Summary of published paper:

This paper examines tobacco industry documents which reveal evidence that the tobacco industry colluded in the Middle East to “promote and defend” the interests of these companies in the region. The companies carefully monitored and sought to undermine their health advocacy opponents in the Middle East, including the Arab Gulf Health Ministers’ Conference, the World Health Organization and national tobacco control coalitions. By the mid-1980s, the companies had set up “a major network of information sources and resources through which to lobby the appropriate officials” in the Gulf Cooperation Council (GCC). Tobacco industry documents show that the companies enlisted prominent political figures in the Middle East to provide information and lobby for them, including an Egyptian member of Parliament, a former Assistant Secretary General of the Arab League and even, at one point, the Secretary General of the GCC Health Ministers who was also the Kuwaiti Under-Secretary for Health.

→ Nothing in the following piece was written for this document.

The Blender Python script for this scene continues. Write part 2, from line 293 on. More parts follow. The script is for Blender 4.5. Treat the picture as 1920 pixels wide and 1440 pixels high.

The tobacco industry spent a great deal of time in the GCC cultivating the media, which they viewed as indispensable to their ability to communicate to both policymakers and the public. Aside from overt and covert lobbying of media owners and senior editors, tobacco companies also engaged in a sophisticated campaign to plant pro-tobacco articles in the regions newspapers. This strategy was employed in numerous attempts to defeat or amend proposed restrictions on tobacco advertising. In country after country, the companies engaged in concerted campaigns to defeat ad ban proposals or water them down. This often involved the use of third parties to lobby policymakers, including the International Advertisers’ Association, distributors and friendly media owners.